• WHAT THE TASK REQUIRES:
All of the data below should be written out exactly.
----
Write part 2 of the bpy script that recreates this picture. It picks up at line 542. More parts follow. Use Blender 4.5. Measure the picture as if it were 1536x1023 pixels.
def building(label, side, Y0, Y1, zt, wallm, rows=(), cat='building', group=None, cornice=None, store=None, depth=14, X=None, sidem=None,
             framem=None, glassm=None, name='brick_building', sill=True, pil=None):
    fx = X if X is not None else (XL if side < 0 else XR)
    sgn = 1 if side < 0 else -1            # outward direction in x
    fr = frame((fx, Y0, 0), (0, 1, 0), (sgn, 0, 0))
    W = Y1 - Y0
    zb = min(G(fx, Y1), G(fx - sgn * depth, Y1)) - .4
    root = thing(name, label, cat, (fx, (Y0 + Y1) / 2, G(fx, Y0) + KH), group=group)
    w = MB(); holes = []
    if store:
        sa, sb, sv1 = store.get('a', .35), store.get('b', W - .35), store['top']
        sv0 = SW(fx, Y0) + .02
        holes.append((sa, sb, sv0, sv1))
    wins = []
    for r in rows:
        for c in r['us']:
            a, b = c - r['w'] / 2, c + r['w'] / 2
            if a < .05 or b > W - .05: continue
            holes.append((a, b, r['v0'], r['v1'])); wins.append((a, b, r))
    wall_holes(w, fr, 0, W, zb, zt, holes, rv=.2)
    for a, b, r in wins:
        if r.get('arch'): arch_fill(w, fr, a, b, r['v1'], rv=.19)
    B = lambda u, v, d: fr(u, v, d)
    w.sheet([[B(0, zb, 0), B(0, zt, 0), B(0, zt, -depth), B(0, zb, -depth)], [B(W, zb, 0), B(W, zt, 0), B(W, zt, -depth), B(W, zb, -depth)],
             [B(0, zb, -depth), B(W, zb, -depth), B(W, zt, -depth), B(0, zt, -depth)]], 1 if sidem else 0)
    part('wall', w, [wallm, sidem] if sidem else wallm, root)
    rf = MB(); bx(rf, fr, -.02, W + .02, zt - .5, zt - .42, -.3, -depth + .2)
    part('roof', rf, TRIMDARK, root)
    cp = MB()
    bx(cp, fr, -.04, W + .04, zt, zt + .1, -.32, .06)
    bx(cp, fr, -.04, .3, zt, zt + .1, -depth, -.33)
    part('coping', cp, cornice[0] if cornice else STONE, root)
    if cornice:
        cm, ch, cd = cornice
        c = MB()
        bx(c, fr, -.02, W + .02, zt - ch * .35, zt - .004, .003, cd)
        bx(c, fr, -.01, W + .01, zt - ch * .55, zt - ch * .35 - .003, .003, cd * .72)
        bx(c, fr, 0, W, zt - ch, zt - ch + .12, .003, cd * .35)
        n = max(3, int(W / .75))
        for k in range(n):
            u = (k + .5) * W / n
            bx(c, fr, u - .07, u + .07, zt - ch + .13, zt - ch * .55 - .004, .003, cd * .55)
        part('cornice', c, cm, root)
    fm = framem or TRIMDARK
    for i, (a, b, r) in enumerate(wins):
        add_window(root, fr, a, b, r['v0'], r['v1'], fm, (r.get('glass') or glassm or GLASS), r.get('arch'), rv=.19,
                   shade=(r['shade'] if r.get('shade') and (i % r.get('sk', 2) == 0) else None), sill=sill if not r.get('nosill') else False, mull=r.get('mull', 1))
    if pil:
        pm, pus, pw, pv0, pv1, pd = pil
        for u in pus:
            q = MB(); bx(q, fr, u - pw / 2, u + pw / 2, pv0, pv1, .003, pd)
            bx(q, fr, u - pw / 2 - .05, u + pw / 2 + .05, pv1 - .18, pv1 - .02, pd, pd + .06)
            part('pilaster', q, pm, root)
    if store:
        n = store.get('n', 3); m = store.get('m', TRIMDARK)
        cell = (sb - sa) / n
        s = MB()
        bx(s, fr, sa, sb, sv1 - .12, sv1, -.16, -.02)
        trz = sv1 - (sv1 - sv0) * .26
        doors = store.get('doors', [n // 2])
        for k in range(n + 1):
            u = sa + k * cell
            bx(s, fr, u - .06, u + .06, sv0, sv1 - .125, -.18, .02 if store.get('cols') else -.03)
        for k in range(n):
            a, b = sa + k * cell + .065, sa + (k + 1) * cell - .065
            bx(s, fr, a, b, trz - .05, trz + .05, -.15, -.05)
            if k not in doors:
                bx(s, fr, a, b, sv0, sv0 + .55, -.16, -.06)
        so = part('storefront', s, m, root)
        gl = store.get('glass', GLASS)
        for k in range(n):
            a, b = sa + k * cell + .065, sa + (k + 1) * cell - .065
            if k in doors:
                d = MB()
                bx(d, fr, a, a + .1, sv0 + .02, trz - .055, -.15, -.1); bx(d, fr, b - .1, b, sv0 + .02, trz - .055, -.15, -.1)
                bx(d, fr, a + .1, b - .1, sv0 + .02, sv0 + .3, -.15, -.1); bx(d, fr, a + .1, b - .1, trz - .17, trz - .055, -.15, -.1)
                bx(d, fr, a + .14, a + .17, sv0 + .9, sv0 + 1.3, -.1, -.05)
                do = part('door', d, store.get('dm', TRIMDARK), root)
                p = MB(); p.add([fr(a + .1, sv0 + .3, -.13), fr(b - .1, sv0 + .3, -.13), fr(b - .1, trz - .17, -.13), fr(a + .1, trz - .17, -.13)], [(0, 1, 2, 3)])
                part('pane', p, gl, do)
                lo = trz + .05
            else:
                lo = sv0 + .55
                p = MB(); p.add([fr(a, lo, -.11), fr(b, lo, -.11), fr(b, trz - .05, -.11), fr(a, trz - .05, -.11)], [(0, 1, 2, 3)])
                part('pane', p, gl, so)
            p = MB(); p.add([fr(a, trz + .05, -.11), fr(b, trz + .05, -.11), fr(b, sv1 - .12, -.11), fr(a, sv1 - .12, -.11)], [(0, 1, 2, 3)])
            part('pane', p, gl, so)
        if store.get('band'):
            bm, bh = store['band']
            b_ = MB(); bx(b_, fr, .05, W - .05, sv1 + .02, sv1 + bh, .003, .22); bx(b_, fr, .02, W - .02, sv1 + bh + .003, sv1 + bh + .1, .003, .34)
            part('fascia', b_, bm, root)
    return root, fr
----
• TASK SOLUTION:
Write part 2 of the bpy script that recreates this picture. It picks up at line 542. More parts follow. Use Blender 4.5. Measure the picture as if it were 1536x1023 pixels.
def building(label, side, Y0, Y1, zt, wallm, rows=(), cat='building', group=None, cornice=None, store=None, depth=14, X=None, sidem=None,
             framem=None, glassm=None, name='brick_building', sill=True, pil=None):
    fx = X if X is not None else (XL if side < 0 else XR)
    sgn = 1 if side < 0 else -1            # outward direction in x
    fr = frame((fx, Y0, 0), (0, 1, 0), (sgn, 0, 0))
    W = Y1 - Y0
    zb = min(G(fx, Y1), G(fx - sgn * depth, Y1)) - .4
    root = thing(name, label, cat, (fx, (Y0 + Y1) / 2, G(fx, Y0) + KH), group=group)
    w = MB(); holes = []
    if store:
        sa, sb, sv1 = store.get('a', .35), store.get('b', W - .35), store['top']
        sv0 = SW(fx, Y0) + .02
        holes.append((sa, sb, sv0, sv1))
    wins = []
    for r in rows:
        for c in r['us']:
            a, b = c - r['w'] / 2, c + r['w'] / 2
            if a < .05 or b > W - .05: continue
            holes.append((a, b, r['v0'], r['v1'])); wins.append((a, b, r))
    wall_holes(w, fr, 0, W, zb, zt, holes, rv=.2)
    for a, b, r in wins:
        if r.get('arch'): arch_fill(w, fr, a, b, r['v1'], rv=.19)
    B = lambda u, v, d: fr(u, v, d)
    w.sheet([[B(0, zb, 0), B(0, zt, 0), B(0, zt, -depth), B(0, zb, -depth)], [B(W, zb, 0), B(W, zt, 0), B(W, zt, -depth), B(W, zb, -depth)],
             [B(0, zb, -depth), B(W, zb, -depth), B(W, zt, -depth), B(0, zt, -depth)]], 1 if sidem else 0)
    part('wall', w, [wallm, sidem] if sidem else wallm, root)
    rf = MB(); bx(rf, fr, -.02, W + .02, zt - .5, zt - .42, -.3, -depth + .2)
    part('roof', rf, TRIMDARK, root)
    cp = MB()
    bx(cp, fr, -.04, W + .04, zt, zt + .1, -.32, .06)
    bx(cp, fr, -.04, .3, zt, zt + .1, -depth, -.33)
    part('coping', cp, cornice[0] if cornice else STONE, root)
    if cornice:
        cm, ch, cd = cornice
        c = MB()
        bx(c, fr, -.02, W + .02, zt - ch * .35, zt - .004, .003, cd)
        bx(c, fr, -.01, W + .01, zt - ch * .55, zt - ch * .35 - .003, .003, cd * .72)
        bx(c, fr, 0, W, zt - ch, zt - ch + .12, .003, cd * .35)
        n = max(3, int(W / .75))
        for k in range(n):
            u = (k + .5) * W / n
            bx(c, fr, u - .07, u + .07, zt - ch + .13, zt - ch * .55 - .004, .003, cd * .55)
        part('cornice', c, cm, root)
    fm = framem or TRIMDARK
    for i, (a, b, r) in enumerate(wins):
        add_window(root, fr, a, b, r['v0'], r['v1'], fm, (r.get('glass') or glassm or GLASS), r.get('arch'), rv=.19,
                   shade=(r['shade'] if r.get('shade') and (i % r.get('sk', 2) == 0) else None), sill=sill if not r.get('nosill') else False, mull=r.get('mull', 1))
    if pil:
        pm, pus, pw, pv0, pv1, pd = pil
        for u in pus:
            q = MB(); bx(q, fr, u - pw / 2, u + pw / 2, pv0, pv1, .003, pd)
            bx(q, fr, u - pw / 2 - .05, u + pw / 2 + .05, pv1 - .18, pv1 - .02, pd, pd + .06)
            part('pilaster', q, pm, root)
    if store:
        n = store.get('n', 3); m = store.get('m', TRIMDARK)
        cell = (sb - sa) / n
        s = MB()
        bx(s, fr, sa, sb, sv1 - .12, sv1, -.16, -.02)
        trz = sv1 - (sv1 - sv0) * .26
        doors = store.get('doors', [n // 2])
        for k in range(n + 1):
            u = sa + k * cell
            bx(s, fr, u - .06, u + .06, sv0, sv1 - .125, -.18, .02 if store.get('cols') else -.03)
        for k in range(n):
            a, b = sa + k * cell + .065, sa + (k + 1) * cell - .065
            bx(s, fr, a, b, trz - .05, trz + .05, -.15, -.05)
            if k not in doors:
                bx(s, fr, a, b, sv0, sv0 + .55, -.16, -.06)
        so = part('storefront', s, m, root)
        gl = store.get('glass', GLASS)
        for k in range(n):
            a, b = sa + k * cell + .065, sa + (k + 1) * cell - .065
            if k in doors:
                d = MB()
                bx(d, fr, a, a + .1, sv0 + .02, trz - .055, -.15, -.1); bx(d, fr, b - .1, b, sv0 + .02, trz - .055, -.15, -.1)
                bx(d, fr, a + .1, b - .1, sv0 + .02, sv0 + .3, -.15, -.1); bx(d, fr, a + .1, b - .1, trz - .17, trz - .055, -.15, -.1)
                bx(d, fr, a + .14, a + .17, sv0 + .9, sv0 + 1.3, -.1, -.05)
                do = part('door', d, store.get('dm', TRIMDARK), root)
                p = MB(); p.add([fr(a + .1, sv0 + .3, -.13), fr(b - .1, sv0 + .3, -.13), fr(b - .1, trz - .17, -.13), fr(a + .1, trz - .17, -.13)], [(0, 1, 2, 3)])
                part('pane', p, gl, do)
                lo = trz + .05
            else:
                lo = sv0 + .55
                p = MB(); p.add([fr(a, lo, -.11), fr(b, lo, -.11), fr(b, trz - .05, -.11), fr(a, trz - .05, -.11)], [(0, 1, 2, 3)])
                part('pane', p, gl, so)
            p = MB(); p.add([fr(a, trz + .05, -.11), fr(b, trz + .05, -.11), fr(b, sv1 - .12, -.11), fr(a, sv1 - .12, -.11)], [(0, 1, 2, 3)])
            part('pane', p, gl, so)
        if store.get('band'):
            bm, bh = store['band']
            b_ = MB(); bx(b_, fr, .05, W - .05, sv1 + .02, sv1 + bh, .003, .22); bx(b_, fr, .02, W - .02, sv1 + bh + .003, sv1 + bh + .1, .003, .34)
            part('fascia', b_, bm, root)
    return root, fr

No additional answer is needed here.